Rationalise the denominators of each of the following:$ \frac{\sqrt{3}+1}{\sqrt{2}} $

Given:

\( \frac{\sqrt{3}+1}{\sqrt{2}} \)

To do: 

We have to rationalise the denominator of the given expression.

Solution:

We know that,

Rationalising factor of a fraction with denominator ${\sqrt{a}}$ is ${\sqrt{a}}$.

Rationalising factor of a fraction with denominator ${\sqrt{a}-\sqrt{b}}$ is ${\sqrt{a}+\sqrt{b}}$.

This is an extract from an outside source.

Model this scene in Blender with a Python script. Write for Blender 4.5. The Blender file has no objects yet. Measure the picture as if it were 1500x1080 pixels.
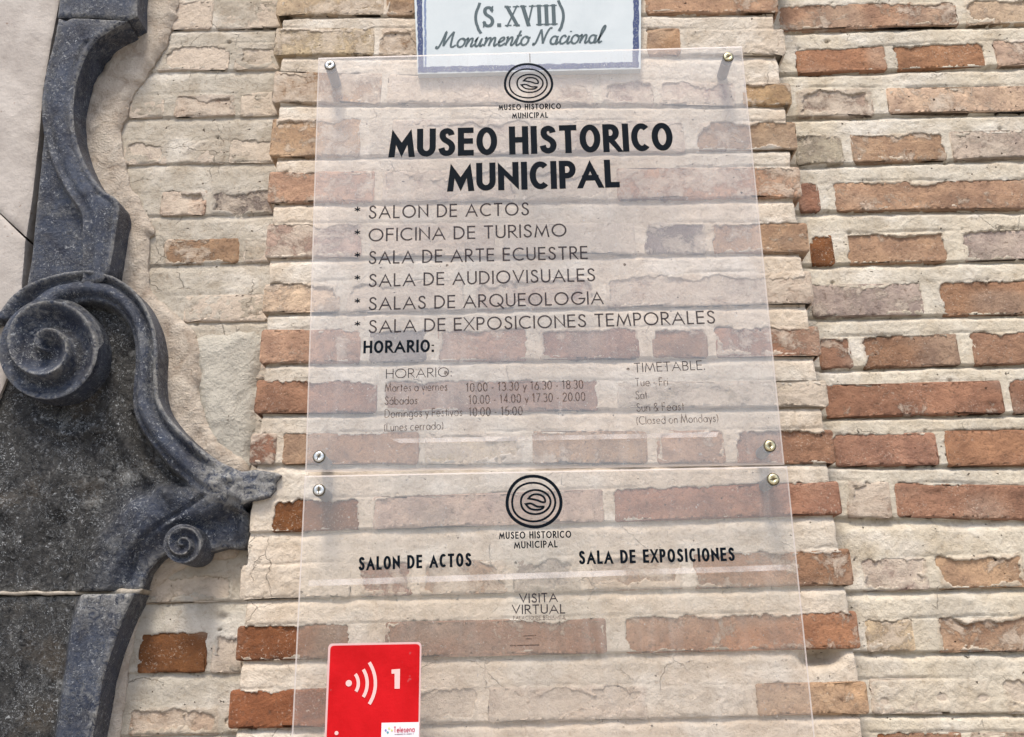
import bpy, math, random
import numpy as np
from mathutils import Vector, Matrix

S = bpy.context.scene
C = S.collection
random.seed(7)

# ------------------------------------------------------------------ camera
F = 1428.0                      # focal length in pixels of a 1500 x 1080 picture
D = 1.43                        # metres from the lens to the face of the pillar
CAMZ = 1.60
up = Vector((-100, 4730, -F)).normalized()      # world up seen from the camera
nn = Vector((22, -430, -F)).normalized()        # into the wall (+Y) seen from the camera
nn = (nn - up * nn.dot(up)).normalized()
xx = nn.cross(up).normalized()                  # world +X
Rm = Matrix((xx, nn, up))                       # camera -> world
cam_d = bpy.data.cameras.new('camera')
cam = bpy.data.objects.new('camera', cam_d)
C.objects.link(cam)
cam.matrix_world = Matrix.Translation((0, -D, CAMZ)) @ Rm.to_4x4()
cam_d.sensor_width = 36.0
cam_d.lens = 36.0 * F / 1500.0
cam_d.clip_start = 0.02
cam_d.clip_end = 400
S.camera = cam

# ------------------------------------------------------------------ sky, sun, exposure
w = bpy.data.worlds.new('World'); S.world = w; w.use_nodes = True
wn = w.node_tree.nodes; wl = w.node_tree.links
sky = wn.new('ShaderNodeTexSky'); sky.sky_type = 'NISHITA'; sky.sun_disc = False
SUN_EL, SUN_AZ = math.radians(62), math.radians(-12)   # azimuth from the wall normal, negative = from the left
sky.sun_elevation = SUN_EL
sky.sun_rotation = math.pi - SUN_AZ
sky.dust_density = 3.0
wl.new(sky.outputs[0], wn['Background'].inputs[0])
wn['Background'].inputs[1].default_value = 0.11
sd = bpy.data.lights.new('sun', 'SUN'); sun = bpy.data.objects.new('sun', sd); C.objects.link(sun)
sd.energy = 1.5; sd.angle = math.radians(14); sd.color = (1.0, 0.915, 0.79)
sdir = Vector((math.sin(SUN_AZ) * math.cos(SUN_EL), -math.cos(SUN_AZ) * math.cos(SUN_EL), math.sin(SUN_EL)))
sun.rotation_euler = sdir.to_track_quat('Z', 'Y').to_euler()
S.view_settings.view_transform = 'Standard'; S.view_settings.look = 'None'
S.view_settings.gamma = 1; S.view_settings.use_curve_mapping = False
S.view_settings.exposure = 1.13

# ------------------------------------------------------------------ picture <-> wall geometry
RM = np.array(Rm)
def PA(px, py, y=0.0):
    """rays through pixels px,py meet the vertical plane Y = y; returns X, Z"""
    px = np.asarray(px, float); py = np.asarray(py, float)
    d = np.stack([px - 750, 540 - py, np.full_like(px, -F)], -1) @ RM.T
    t = (y + D) / d[..., 1]
    return d[..., 0] * t, CAMZ + d[..., 2] * t
def P(px, py, y=0.0):
    a, b = PA(px, py, y)
    return Vector((float(a), y, float(b)))

def smooth(e0, e1, x):
    t = np.clip((x - e0) / (e1 - e0), 0, 1)
    return t * t * (3 - 2 * t)
def _h(ix, iy, s):
    n = (ix.astype(np.int64) * 374761393 + iy.astype(np.int64) * 668265263 + s * 144269504) & 0xffffffff
    n = ((n ^ (n >> 13)) * 1274126177) & 0xffffffff
    return ((n ^ (n >> 16)) & 0xffff) / 65535.0
def vn(x, y, s=0):
    ix = np.floor(x); iy = np.floor(y); fx = x - ix; fy = y - iy
    fx = fx * fx * (3 - 2 * fx); fy = fy * fy * (3 - 2 * fy)
    a = _h(ix, iy, s); b = _h(ix + 1, iy, s); c = _h(ix, iy + 1, s); d = _h(ix + 1, iy + 1, s)
    return (a + (b - a) * fx) * (1 - fy) + (c + (d - c) * fx) * fy
def fbm(x, y, s=0, o=4):
    r = 0; a = 1; t = 0
    x = np.asarray(x, float); y = np.asarray(y, float)
    for k in range(o):
        r = r + a * (vn(x, y, s + k * 17) * 2 - 1); t += a; a *= 0.5; x = x * 2.03 + 5.1; y = y * 2.03 + 3.7
    return r / t

# ------------------------------------------------------------------ object helpers
def link(o, parent=None):
    C.objects.link(o)
    if parent: o.parent = parent
    return o
def thing(name, label, cat, loc, group=None):
    o = link(bpy.data.objects.new(name, None))
    o.empty_display_size = 0.05
    o.location = loc; o['label'] = label; o['category'] = cat
    if group: o['group'] = group
    o['_l'] = 0
    del o['_l']
    return o
def mesh_obj(name, v, f, mat, parent=None, col=None, smooth_=True, mats=None, mi=None):
    me = bpy.data.meshes.new(name)
    v = np.asarray(v, np.float32)
    if parent is not None:
        v = v - np.array(parent.location if parent.parent is None else parent.location + parent.parent.location, np.float32)
    if isinstance(f, np.ndarray):
        me.vertices.add(len(v)); me.vertices.foreach_set('co', v.ravel())
        n = f.shape[1]
        me.loops.add(f.size); me.loops.foreach_set('vertex_index', f.astype(np.int32).ravel())
        me.polygons.add(len(f))
        me.polygons.foreach_set('loop_start', np.arange(0, f.size, n, dtype=np.int32))
        me.update(calc_edges=True)
    else:
        me.from_pydata(v.tolist(), [], f); me.update()
    me.polygons.foreach_set('use_smooth', np.full(len(me.polygons), smooth_))
    for m in (mats or [mat]): me.materials.append(m)
    if mi is not None: me.polygons.foreach_set('material_index', np.asarray(mi, np.int32))
    if col is not None:
        at = me.color_attributes.new('Col', 'FLOAT_COLOR', 'POINT')
        at.data.foreach_set('color', np.asarray(col, np.float32).ravel())
    me.validate()
    return link(bpy.data.objects.new(name, me), parent)
def quads(nu, nv):
    i = np.arange(nu * nv).reshape(nv, nu)
    return np.stack([i[:-1, :-1], i[:-1, 1:], i[1:, 1:], i[1:, :-1]], -1).reshape(-1, 4)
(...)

Rationalising factor of a fraction with denominator ${\sqrt{a}+\sqrt{b}}$ is ${\sqrt{a}-\sqrt{b}}$.

Therefore,

$\frac{\sqrt{3}+1}{\sqrt{2}}=\frac{(\sqrt{3}+1) \times \sqrt{2}}{\sqrt{2} \times \sqrt{2}}$

$=\frac{\sqrt{3\times2}+1\times\sqrt{2}}{(\sqrt{2})^2}$

$=\frac{\sqrt{6}+\sqrt{2}}{2}$

Hence, $\frac{\sqrt{3}+1}{\sqrt{2}}=\frac{\sqrt{6}+\sqrt{2}}{2}$.